[Data segment]:
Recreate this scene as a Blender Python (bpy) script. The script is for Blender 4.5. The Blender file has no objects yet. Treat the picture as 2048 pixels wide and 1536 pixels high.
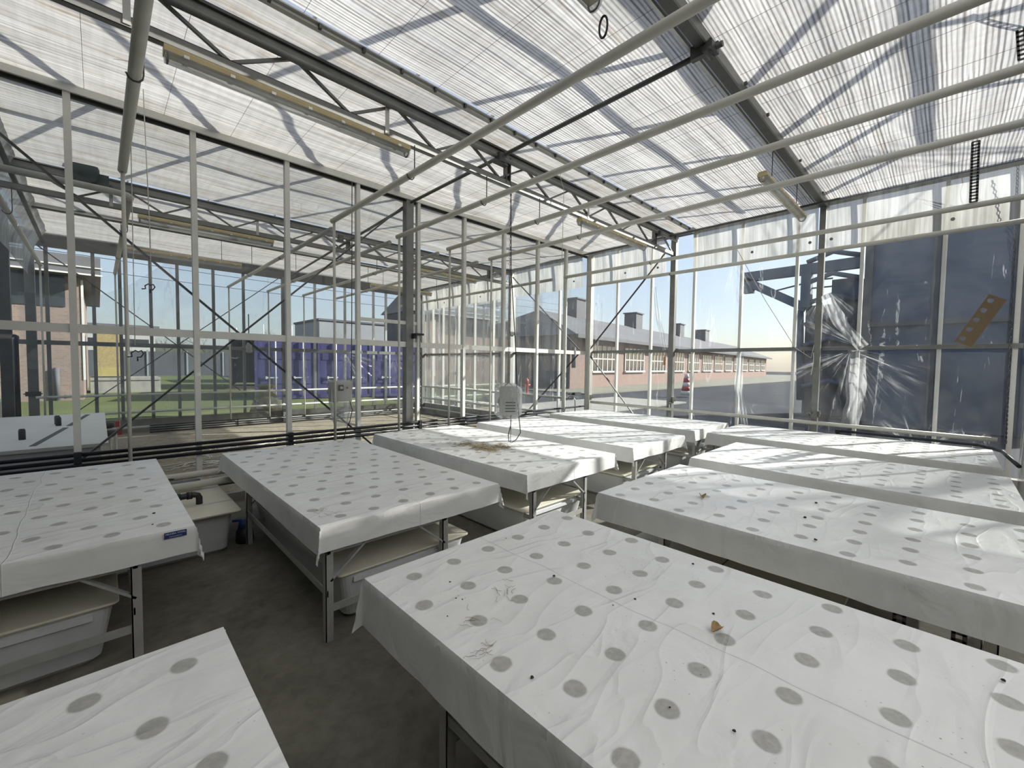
import bpy, math, random
from mathutils import Vector, Matrix, noise
random.seed(7)
S = bpy.context.scene
COL = S.collection
PI = math.pi

# ------------------------------------------------------------------ camera
FPX, YAW, PIT, ROL = 850.1, math.radians(44.227), math.radians(-2.5645), math.radians(0.7561)
EYE = Vector((0, 0, 1.65))
fw = Vector((math.sin(YAW)*math.cos(PIT), math.cos(YAW)*math.cos(PIT), math.sin(PIT)))
r0 = Vector((math.cos(YAW), -math.sin(YAW), 0)); u0 = r0.cross(fw)
rt = r0*math.cos(ROL) + u0*math.sin(ROL); up = -r0*math.sin(ROL) + u0*math.cos(ROL)
cam = bpy.data.cameras.new('camera'); camo = bpy.data.objects.new('camera', cam); COL.objects.link(camo)
M = Matrix((rt, up, -fw)).transposed().to_4x4(); M.translation = EYE
camo.matrix_world = M
cam.sensor_width = 36; cam.lens = FPX/2048*36; cam.clip_start = .03; cam.clip_end = 600
S.camera = camo

def at(px, py, ax, val):
    """the point on the plane axis=val that stands behind a place in the photo (used to survey the site)"""
    d = rt*((px-1024)/FPX) - up*((py-768)/FPX) + fw
    return EYE + d*((val-EYE[ax])/d[ax])

# ------------------------------------------------------------------ materials
def nodes(name):
    m = bpy.data.materials.new(name); m.use_nodes = True
    nt = m.node_tree; nt.nodes.clear()
    out = nt.nodes.new('ShaderNodeOutputMaterial')
    return m, nt, out
def N(nt, typ, **kw):
    n = nt.nodes.new(typ)
    for k, v in kw.items():
        if k.startswith('_'): setattr(n, k[1:], v)
        else:
            key = k.replace('__', ' ')
            n.inputs[int(key[1:]) if key[0] == 'i' and key[1:].isdigit() else key].default_value = v
    return n
def L(nt, a, b): nt.links.new(a, b)
def math_(nt, op, a, b=None, c=None, clamp=False):
    n = nt.nodes.new('ShaderNodeMath'); n.operation = op; n.use_clamp = clamp
    for i, v in enumerate((a, b, c)):
        if v is None: continue
        if isinstance(v, (int, float)): n.inputs[i].default_value = v
        else: L(nt, v, n.inputs[i])
    return n.outputs[0]
def ramp(nt, fac, stops):
    n = nt.nodes.new('ShaderNodeValToRGB'); cr = n.color_ramp
    while len(cr.elements) < len(stops): cr.elements.new(.5)
    for e, (p, c) in zip(cr.elements, stops):
        e.position = p; e.color = (c, c, c, 1) if isinstance(c, (int, float)) else (*c, 1)
    L(nt, fac, n.inputs[0]); return n.outputs[0]
def mixc(nt, fac, a, b, blend='MIX'):
    n = nt.nodes.new('ShaderNodeMix'); n.data_type = 'RGBA'; n.blend_type = blend
    for sock, v in ((n.inputs[0], fac), (n.inputs[6], a), (n.inputs[7], b)):
        if isinstance(v, (int, float)): sock.default_value = v
        elif isinstance(v, tuple): sock.default_value = (*v, 1)
        else: L(nt, v, sock)
    return n.outputs[2]
def objco(nt, scale=(1, 1, 1), loc=(0, 0, 0), rot=(0, 0, 0)):
    t = nt.nodes.new('ShaderNodeTexCoord'); mp = nt.nodes.new('ShaderNodeMapping')
    mp.inputs['Scale'].default_value = scale; mp.inputs['Location'].default_value = loc; mp.inputs['Rotation'].default_value = rot
    L(nt, t.outputs['Object'], mp.inputs[0]); return mp.outputs[0]
def ntex(nt, vec, scale, detail=3, rough=.55, dist=0):
    n = N(nt, 'ShaderNodeTexNoise'); n.inputs['Scale'].default_value = scale; n.inputs['Detail'].default_value = detail
    n.inputs['Roughness'].default_value = rough; n.inputs['Distortion'].default_value = dist
    L(nt, vec, n.inputs['Vector']); return n.outputs['Fac']
def bsdf(nt, col, rough=.5, metal=0, bump=None, bstr=.2, bdist=.01, spec=.5):
    b = N(nt, 'ShaderNodeBsdfPrincipled')
    if isinstance(col, tuple): b.inputs['Base Color'].default_value = (*col, 1)
    else: L(nt, col, b.inputs['Base Color'])
    if isinstance(rough, (int, float)): b.inputs['Roughness'].default_value = rough
    else: L(nt, rough, b.inputs['Roughness'])
    b.inputs['Metallic'].default_value = metal; b.inputs['Specular IOR Level'].default_value = spec
    if bump is not None:
        n = N(nt, 'ShaderNodeBump'); n.inputs['Strength'].default_value = bstr; n.inputs['Distance'].default_value = bdist
        L(nt, bump, n.inputs['Height']); L(nt, n.outputs[0], b.inputs['Normal'])
    return b
def worn(name, col, rough=.5, metal=0, var=.18, scale=9, spec=.5, bump=0):
    """painted or bare surface with mild mottling"""
    m, nt, out = nodes(name)
    v = objco(nt); f = ntex(nt, v, scale, 5, .6)
    c = ramp(nt, f, [(.25, tuple(x*(1-var) for x in col)), (.75, tuple(min(1, x*(1+var*.7)) for x in col))])
    b = bsdf(nt, c, rough, metal, ntex(nt, v, scale*6, 3) if bump else None, bump, .004, spec)
    L(nt, b.outputs[0], out.inputs[0]); return m

M_ = {}
M_['steel'] = worn('galvanised_steel', (.23, .235, .225), .5, .35, .22, 7)
M_['dark_steel'] = worn('dark_steel', (.1, .1, .098), .5, .3, .2, 9)
M_['alu'] = worn('mill_aluminium', (.52, .52, .5), .42, .45, .12, 12)
M_['white_alu'] = worn('white_coated_bar', (.74, .74, .7), .4, 0, .08, 6)
M_['pipe'] = worn('cream_pipe_paint', (.6, .6, .54), .45, 0, .1, 5)
M_['black'] = worn('black_plastic', (.018, .019, .024), .38, 0, .3, 8)
M_['tub'] = worn('grey_white_plastic', (.6, .61, .61), .45, 0, .1, 4)
M_['lid'] = worn('cream_plastic', (.72, .69, .57), .4, 0, .07, 4)
M_['foam'] = worn('white_board', (.72, .72, .7), .7, 0, .06, 8)
M_['lamp'] = worn('yellowed_lamp_housing', (.62, .51, .27), .5, 0, .12, 6)
M_['clip'] = worn('bright_clip', (.75, .74, .7), .3, .6, .05, 20)
M_['card'] = worn('brown_card', (.2, .15, .09), .8, 0, .1, 14)
M_['rope'] = worn('pale_cord', (.68, .66, .6), .8, 0, .1, 30)
M_['teal'] = worn('teal_motor_paint', (.012, .04, .045), .45, 0, .3, 10)
M_['blue'] = worn('blue_valve_plastic', (.02, .08, .3), .4, 0, .2, 10)
M_['red'] = worn('red_plastic', (.45, .05, .04), .45, 0, .2, 10)
M_['wood'] = worn('dry_root_matter', (.36, .29, .17), .9, 0, .4, 60)
M_['leaf'] = worn('dead_leaf', (.38, .27, .12), .8, 0, .3, 40)
M_['soil'] = worn('soil_crumb', (.05, .04, .03), .9, 0, .3, 60)
M_['strip'] = worn('dark_rubber_strip', (.08, .08, .08), .6, 0, .1, 9)
M_['sheet_metal'] = worn('grey_box_paint', (.55, .55, .5), .5, 0, .07, 9)
M_['concrete'] = worn('concrete_kerb', (.33, .32, .29), .85, 0, .25, 5, .3, .3)
M_['silo'] = worn('dark_blue_sheet', (.05, .085, .15), .55, 0, .3, .35)
M_['gantry'] = worn('gantry_paint', (.09, .12, .17), .6, 0, .2, 1)
M_['roof'] = worn('grey_roof', (.13, .13, .14), .8, 0, .2, .5)
M_['white_wall'] = worn('white_render', (.75, .73, .68), .7, 0, .1, 1)
M_['shed'] = worn('dark_shed_cladding', (.085, .09, .1), .7, 0, .25, .6)
M_['dark_glass'] = worn('dark_window', (.03, .035, .04), .1, 0, .2, 2)
M_['container'] = worn('violet_blue_container_paint', (.075, .07, .2), .55, 0, .25, .8)
M_['maroon'] = worn('maroon_container_paint', (.09, .06, .075), .6, 0, .25, .8)
M_['straw'] = worn('straw_matting', (.36, .29, .14), .95, 0, .35, 12)
M_['yellow'] = worn('yellow_tarp', (.4, .34, .12), .7, 0, .15, 2)
M_['bark'] = worn('bark', (.09, .075, .06), .95, 0, .3, 8)
M_['asphalt'] = worn('asphalt', (.05, .055, .065), .95, 0, .25, .3, .1)
M_['grey_house'] = worn('grey_cladding', (.27, .29, .31), .7, 0, .12, .5)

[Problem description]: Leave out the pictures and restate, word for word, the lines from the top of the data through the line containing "PI = math.pi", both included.

[Result of the task]:
Recreate this scene as a Blender Python (bpy) script. The script is for Blender 4.5. The Blender file has no objects yet. Treat the picture as 2048 pixels wide and 1536 pixels high.
import bpy, math, random
from mathutils import Vector, Matrix, noise
random.seed(7)
S = bpy.context.scene
COL = S.collection
PI = math.pi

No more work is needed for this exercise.